Minimum Technical Expectations
Every project must include all of these
- A complete Python workflow that runs end-to-end.
- At least 3 custom functions with meaningful names and clear responsibilities.
- Structured input and output such as user input, CSV or JSON data, text files, or saved results.
- Basic validation or error handling where it makes sense.
- Readable code and organization that another student could follow.
- Written explanation of the project goal, approach, and final result.
Also include at least 3 of the following
- Control flow with conditionals and loops that drive core project logic.
- Lists, dictionaries, sets, or tuples used in a meaningful way.
- File processing with text, CSV, or JSON data.
- Classes and objects for project structure.
- NumPy for array-based computation.
- pandas for cleaning, aggregation, or analysis.
- Matplotlib or Seaborn visualizations.
- A multi-file structure with a clear separation of responsibilities.
Deliverables and Timeline
| Deliverable | Date | What to Submit |
|---|---|---|
| Project Idea Approval | Friday, April 24, 2026 by 11:59 PM | Email a short topic proposal explaining your idea, intended audience, and planned Python features to rongyu.lin@quinnipiac.edu. |
| In-Class Work Session | Monday, April 27 and Wednesday, April 29, 2026 | Bring a working draft, questions, and any blockers you want feedback on. |
| Final Project Submission | Monday, May 4, 2026 by 11:59 PM | Email your code, notebook or app files, a short project report or README, and any slides or demo materials to rongyu.lin@quinnipiac.edu. |
| Final Presentation | May 4-8, 2026 | A 5-7 minute presentation or demo explaining the project, the final result, and what you learned. |
Rubric
| Category | Points | What Strong Work Looks Like |
|---|---|---|
| Problem Definition and Scope | 20 | The project has a clear goal, an appropriate scope, and a sensible plan for what it will accomplish. |
| Technical Implementation | 40 | The code runs correctly, the solution is functional, and the project demonstrates careful implementation choices. |
| Use of Course Concepts | 30 | The project uses Python concepts from the course in meaningful, visible, and well-integrated ways. |
| Analysis, Insight, or Usefulness | 25 | The project produces useful results, thoughtful interpretation, or a practical outcome for a real audience. |
| Documentation and Organization | 20 | The submission is easy to follow, well-structured, and clearly explains the project and its limitations. |
| Presentation and Demo | 15 | The presentation is clear, professional, and demonstrates both the project outcome and the student's understanding. |
| Total | 150 | Final project score recorded as 150 points. |
Ideas, Data, and Academic Integrity
Possible Project Ideas
- Campus meal plan tracker, class workload planner, or study habit analyzer.

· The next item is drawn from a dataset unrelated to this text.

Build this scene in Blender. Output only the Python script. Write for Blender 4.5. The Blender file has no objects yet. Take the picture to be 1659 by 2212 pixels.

- Sports performance tracker, workout log analyzer, or team statistics explorer.
- Budget manager, habit tracker, or personal productivity tool.
- Book review analyzer, keyword extractor, or readability checker.
- Weather trends, transportation data, housing prices, or public policy data analysis.
- Quiz game, recommendation engine, simulation game, or rules-based assistant.
Policies and Boundaries
- Use public, self-created, or instructor-approved data.
- Cite every dataset, image, library, or outside reference you use.
- Do not use sensitive personal data or private student information.
- The submission should be individually authored, even if you discussed ideas with others.
- If you use outside help, including AI tools, tutorials, or sample code, disclose it clearly in your documentation.
- You should be prepared to explain any part of your code during the presentation.
Email Submission Format
What to Include in the Email
- Your full name and course number: INF 605.
- A clear subject line such as INF 605 Final Project - Your Name.
- Your project files as attachments, or a GitHub / Drive link if the files are too large for email.
- A short message explaining what is attached and any setup instructions needed to run the project.
Recommended Attachment Structure
- Main code files or notebook.
- Any supporting dataset or a link to the dataset source.
- A short README or report describing the goal, methods, and results.
- Optional slides or demo screenshots for the presentation.